• [EXERCISE INSTRUCTIONS] Output all the material that follows, exactly as given.

BEGIN MATERIAL PROVIDED

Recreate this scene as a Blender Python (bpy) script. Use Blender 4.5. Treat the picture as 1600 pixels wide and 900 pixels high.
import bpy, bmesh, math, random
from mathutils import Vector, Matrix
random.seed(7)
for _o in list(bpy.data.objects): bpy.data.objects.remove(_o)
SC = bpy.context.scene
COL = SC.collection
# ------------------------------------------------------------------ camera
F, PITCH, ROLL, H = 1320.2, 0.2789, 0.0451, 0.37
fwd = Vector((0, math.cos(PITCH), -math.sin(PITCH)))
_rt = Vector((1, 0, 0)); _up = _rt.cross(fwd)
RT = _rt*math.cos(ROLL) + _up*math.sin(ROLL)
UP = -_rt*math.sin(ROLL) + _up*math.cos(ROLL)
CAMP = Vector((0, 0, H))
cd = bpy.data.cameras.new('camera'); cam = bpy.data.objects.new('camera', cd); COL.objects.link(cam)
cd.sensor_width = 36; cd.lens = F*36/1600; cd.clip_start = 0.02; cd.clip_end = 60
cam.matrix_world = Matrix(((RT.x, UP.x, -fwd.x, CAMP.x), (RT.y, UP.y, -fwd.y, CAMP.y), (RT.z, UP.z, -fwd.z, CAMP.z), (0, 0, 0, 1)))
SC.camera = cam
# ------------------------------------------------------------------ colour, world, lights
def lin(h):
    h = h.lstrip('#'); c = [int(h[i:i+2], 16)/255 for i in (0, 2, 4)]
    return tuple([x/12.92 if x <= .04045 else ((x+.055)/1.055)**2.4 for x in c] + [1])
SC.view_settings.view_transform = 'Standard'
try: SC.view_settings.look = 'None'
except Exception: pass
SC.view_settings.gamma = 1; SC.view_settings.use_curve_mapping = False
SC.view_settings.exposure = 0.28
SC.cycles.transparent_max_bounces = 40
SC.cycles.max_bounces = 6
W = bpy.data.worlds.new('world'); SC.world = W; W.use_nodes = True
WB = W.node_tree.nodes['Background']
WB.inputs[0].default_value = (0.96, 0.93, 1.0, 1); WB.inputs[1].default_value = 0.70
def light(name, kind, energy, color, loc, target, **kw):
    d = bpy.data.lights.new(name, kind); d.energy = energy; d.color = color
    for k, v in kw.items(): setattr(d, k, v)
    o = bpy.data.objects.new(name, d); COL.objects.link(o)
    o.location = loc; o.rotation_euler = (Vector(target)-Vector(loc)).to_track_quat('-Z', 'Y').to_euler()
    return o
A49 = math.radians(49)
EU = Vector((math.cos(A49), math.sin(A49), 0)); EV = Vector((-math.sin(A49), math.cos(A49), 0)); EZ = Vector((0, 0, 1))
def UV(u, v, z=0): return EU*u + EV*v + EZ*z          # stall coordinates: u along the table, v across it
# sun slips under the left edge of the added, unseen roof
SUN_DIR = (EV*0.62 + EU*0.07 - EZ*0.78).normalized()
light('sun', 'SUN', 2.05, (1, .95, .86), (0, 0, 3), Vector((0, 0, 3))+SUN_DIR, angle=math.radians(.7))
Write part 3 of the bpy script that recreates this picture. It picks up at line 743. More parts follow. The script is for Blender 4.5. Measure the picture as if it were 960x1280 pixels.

END MATERIAL PROVIDED

• [RESULT BELOW]
Recreate this scene as a Blender Python (bpy) script. Use Blender 4.5. Treat the picture as 1600 pixels wide and 900 pixels high.
import bpy, bmesh, math, random
from mathutils import Vector, Matrix
random.seed(7)
for _o in list(bpy.data.objects): bpy.data.objects.remove(_o)
SC = bpy.context.scene
COL = SC.collection
# ------------------------------------------------------------------ camera
F, PITCH, ROLL, H = 1320.2, 0.2789, 0.0451, 0.37
fwd = Vector((0, math.cos(PITCH), -math.sin(PITCH)))
_rt = Vector((1, 0, 0)); _up = _rt.cross(fwd)
RT = _rt*math.cos(ROLL) + _up*math.sin(ROLL)
UP = -_rt*math.sin(ROLL) + _up*math.cos(ROLL)
CAMP = Vector((0, 0, H))
cd = bpy.data.cameras.new('camera'); cam = bpy.data.objects.new('camera', cd); COL.objects.link(cam)
cd.sensor_width = 36; cd.lens = F*36/1600; cd.clip_start = 0.02; cd.clip_end = 60
cam.matrix_world = Matrix(((RT.x, UP.x, -fwd.x, CAMP.x), (RT.y, UP.y, -fwd.y, CAMP.y), (RT.z, UP.z, -fwd.z, CAMP.z), (0, 0, 0, 1)))
SC.camera = cam
# ------------------------------------------------------------------ colour, world, lights
def lin(h):
    h = h.lstrip('#'); c = [int(h[i:i+2], 16)/255 for i in (0, 2, 4)]
    return tuple([x/12.92 if x <= .04045 else ((x+.055)/1.055)**2.4 for x in c] + [1])
SC.view_settings.view_transform = 'Standard'
try: SC.view_settings.look = 'None'
except Exception: pass
SC.view_settings.gamma = 1; SC.view_settings.use_curve_mapping = False
SC.view_settings.exposure = 0.28
SC.cycles.transparent_max_bounces = 40
SC.cycles.max_bounces = 6
W = bpy.data.worlds.new('world'); SC.world = W; W.use_nodes = True
WB = W.node_tree.nodes['Background']
WB.inputs[0].default_value = (0.96, 0.93, 1.0, 1); WB.inputs[1].default_value = 0.70
def light(name, kind, energy, color, loc, target, **kw):
    d = bpy.data.lights.new(name, kind); d.energy = energy; d.color = color
    for k, v in kw.items(): setattr(d, k, v)
    o = bpy.data.objects.new(name, d); COL.objects.link(o)
    o.location = loc; o.rotation_euler = (Vector(target)-Vector(loc)).to_track_quat('-Z', 'Y').to_euler()
    return o
A49 = math.radians(49)
EU = Vector((math.cos(A49), math.sin(A49), 0)); EV = Vector((-math.sin(A49), math.cos(A49), 0)); EZ = Vector((0, 0, 1))
def UV(u, v, z=0): return EU*u + EV*v + EZ*z          # stall coordinates: u along the table, v across it
# sun slips under the left edge of the added, unseen roof
SUN_DIR = (EV*0.62 + EU*0.07 - EZ*0.78).normalized()
light('sun', 'SUN', 2.05, (1, .95, .86), (0, 0, 3), Vector((0, 0, 3))+SUN_DIR, angle=math.radians(.7))
Write part 3 of the bpy script that recreates this picture. It picks up at line 743. More parts follow. The script is for Blender 4.5. Measure the picture as if it were 960x1280 pixels.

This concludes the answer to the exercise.